An Grundschulen hatte das Gauß im Vorfeld Heftchen mit QR-Codes verteilt, über die interessierte Schülerinnen und Schüler Einblick in die Klassen nehmen konnten. Zudem gab es aufwändige Einzelführungen und Online-Elternabende. Um den Schulwechsel so geschmeidig wie möglich zu gestalten nach den beiden letzten schwierigen Schuljahren haben die meisten Schulen große Anstrengungen unternommen.Von gleichen Wechselbedingungen kann dennoch nicht annähernd die Rede sein, angesichts der Durchmischung der Schülerschaft aus 14 Grundschulen und vor allem der unterschiedlichsten Lernbedingungen beim Homeschooling. Die WAZ begleitet Noah und die Klasse 5c des Gauß-Gymnasiums durch das erste Schulhalbjahr beim Zusammenwachsen als Klasse und gemeinsamen Lernen. Und das möglichst, so hoffen alle, im Präsenzunterricht.
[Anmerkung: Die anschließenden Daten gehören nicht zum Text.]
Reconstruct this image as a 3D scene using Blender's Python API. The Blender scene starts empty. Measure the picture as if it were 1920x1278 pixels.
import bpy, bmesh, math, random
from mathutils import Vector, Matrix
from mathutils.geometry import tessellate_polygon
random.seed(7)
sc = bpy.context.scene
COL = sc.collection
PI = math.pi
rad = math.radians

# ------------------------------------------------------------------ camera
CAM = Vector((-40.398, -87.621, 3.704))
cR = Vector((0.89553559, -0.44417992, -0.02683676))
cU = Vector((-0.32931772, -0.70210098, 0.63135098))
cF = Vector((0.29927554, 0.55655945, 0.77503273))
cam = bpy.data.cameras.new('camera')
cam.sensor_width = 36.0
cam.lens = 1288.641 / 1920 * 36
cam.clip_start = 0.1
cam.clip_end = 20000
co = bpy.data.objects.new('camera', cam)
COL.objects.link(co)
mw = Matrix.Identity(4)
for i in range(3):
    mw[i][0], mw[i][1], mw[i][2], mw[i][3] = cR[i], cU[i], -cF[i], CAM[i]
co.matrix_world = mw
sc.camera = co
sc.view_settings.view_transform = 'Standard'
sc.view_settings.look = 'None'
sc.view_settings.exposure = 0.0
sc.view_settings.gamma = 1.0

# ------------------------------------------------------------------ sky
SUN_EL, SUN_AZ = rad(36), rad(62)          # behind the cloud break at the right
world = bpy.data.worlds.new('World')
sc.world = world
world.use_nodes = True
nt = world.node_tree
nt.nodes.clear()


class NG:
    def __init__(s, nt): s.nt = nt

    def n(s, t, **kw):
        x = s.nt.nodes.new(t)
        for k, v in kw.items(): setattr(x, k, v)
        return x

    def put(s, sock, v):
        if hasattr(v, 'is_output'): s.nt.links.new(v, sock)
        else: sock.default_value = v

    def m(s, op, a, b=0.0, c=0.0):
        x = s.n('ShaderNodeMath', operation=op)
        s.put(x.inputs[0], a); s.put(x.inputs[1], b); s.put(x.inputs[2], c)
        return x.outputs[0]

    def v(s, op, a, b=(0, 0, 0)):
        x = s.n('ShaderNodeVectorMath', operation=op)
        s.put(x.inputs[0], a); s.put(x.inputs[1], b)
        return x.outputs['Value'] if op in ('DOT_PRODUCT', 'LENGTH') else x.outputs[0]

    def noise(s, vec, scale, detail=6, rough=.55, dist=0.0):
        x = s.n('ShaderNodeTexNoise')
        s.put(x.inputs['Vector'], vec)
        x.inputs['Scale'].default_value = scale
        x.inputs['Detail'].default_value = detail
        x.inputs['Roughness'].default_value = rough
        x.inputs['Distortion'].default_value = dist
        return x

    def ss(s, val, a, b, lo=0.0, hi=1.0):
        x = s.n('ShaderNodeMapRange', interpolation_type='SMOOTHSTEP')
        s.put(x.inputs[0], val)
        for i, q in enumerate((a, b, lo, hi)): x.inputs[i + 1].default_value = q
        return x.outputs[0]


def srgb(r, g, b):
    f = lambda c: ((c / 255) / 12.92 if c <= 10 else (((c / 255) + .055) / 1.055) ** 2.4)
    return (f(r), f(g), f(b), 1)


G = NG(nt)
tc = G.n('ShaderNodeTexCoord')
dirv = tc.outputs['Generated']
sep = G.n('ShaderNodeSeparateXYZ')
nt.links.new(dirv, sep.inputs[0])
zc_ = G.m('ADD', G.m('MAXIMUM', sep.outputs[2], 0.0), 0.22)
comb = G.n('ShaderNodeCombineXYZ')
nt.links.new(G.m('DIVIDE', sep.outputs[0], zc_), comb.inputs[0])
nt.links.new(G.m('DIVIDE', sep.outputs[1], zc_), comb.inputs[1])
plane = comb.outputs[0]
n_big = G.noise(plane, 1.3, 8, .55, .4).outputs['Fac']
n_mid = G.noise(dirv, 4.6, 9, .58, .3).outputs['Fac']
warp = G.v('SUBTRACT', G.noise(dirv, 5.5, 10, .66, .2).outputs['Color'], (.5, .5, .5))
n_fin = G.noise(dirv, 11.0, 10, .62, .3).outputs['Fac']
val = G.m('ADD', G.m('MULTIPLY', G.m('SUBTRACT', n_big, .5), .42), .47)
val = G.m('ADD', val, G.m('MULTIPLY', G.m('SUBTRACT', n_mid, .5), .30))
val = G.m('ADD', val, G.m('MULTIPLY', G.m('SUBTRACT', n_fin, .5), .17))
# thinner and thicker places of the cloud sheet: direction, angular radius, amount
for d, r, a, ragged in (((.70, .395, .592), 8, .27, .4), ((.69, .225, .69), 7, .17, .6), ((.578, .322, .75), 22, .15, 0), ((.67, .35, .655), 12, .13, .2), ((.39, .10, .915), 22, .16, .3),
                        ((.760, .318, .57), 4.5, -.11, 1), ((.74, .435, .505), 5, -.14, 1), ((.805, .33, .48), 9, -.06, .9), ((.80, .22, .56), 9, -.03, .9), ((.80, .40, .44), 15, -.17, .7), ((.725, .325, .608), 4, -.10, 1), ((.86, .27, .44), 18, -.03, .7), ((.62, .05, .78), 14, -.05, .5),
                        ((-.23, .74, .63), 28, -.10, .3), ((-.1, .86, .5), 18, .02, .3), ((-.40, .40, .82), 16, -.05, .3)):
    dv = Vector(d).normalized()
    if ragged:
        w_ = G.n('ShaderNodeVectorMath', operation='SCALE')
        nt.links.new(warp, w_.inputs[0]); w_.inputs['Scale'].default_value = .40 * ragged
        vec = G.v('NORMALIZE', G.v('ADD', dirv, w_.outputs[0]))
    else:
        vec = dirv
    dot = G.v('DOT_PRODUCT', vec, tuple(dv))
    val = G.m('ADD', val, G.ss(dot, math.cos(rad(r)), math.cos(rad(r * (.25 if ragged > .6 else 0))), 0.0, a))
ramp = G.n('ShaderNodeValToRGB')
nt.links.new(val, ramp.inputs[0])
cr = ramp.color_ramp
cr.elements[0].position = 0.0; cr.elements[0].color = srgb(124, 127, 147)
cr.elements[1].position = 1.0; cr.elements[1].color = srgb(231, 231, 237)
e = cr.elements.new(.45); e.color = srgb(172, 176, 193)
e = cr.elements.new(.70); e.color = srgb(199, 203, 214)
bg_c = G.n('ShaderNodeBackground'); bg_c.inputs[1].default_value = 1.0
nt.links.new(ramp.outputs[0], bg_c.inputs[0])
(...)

Zwischendurch gibt es akustische Probleme. Eine Klasse hat Sportunterricht, durch die dauergeöffneten Fenster dringt der damit verbundene Lärm ins Klassenzimmer. „Sport findet solange wie möglich draußen statt“, erklärt Elke Boele-Keimer. Die offenen Fenster allerdings sind wohl auch unverzichtbar. 29 Kinder in einem relativ kleinen Raum, Abstand zu halten ist hier kaum möglich. Mit den Masken scheint keines der Kinder Probleme zu haben, alle tragen ihre vorbildlich, auch über der Nase. Alle beteuern, froh zu sein, dass sie wieder in die Schule können und wollen das sichern. Noah findet es „eher komisch ohne Maske“. Und die Portion Handdesinfektion, die alle nach der Pause auf die Hände gesprüht bekommen, nehmen sie dankbar an.

Der erste Tag an der neuen Schule „war richtig cool“, versichert Noah, den die WAZ mit seiner Klasse in diesem erneut corona-belasteten Schuljahr noch weiter begleiten wird.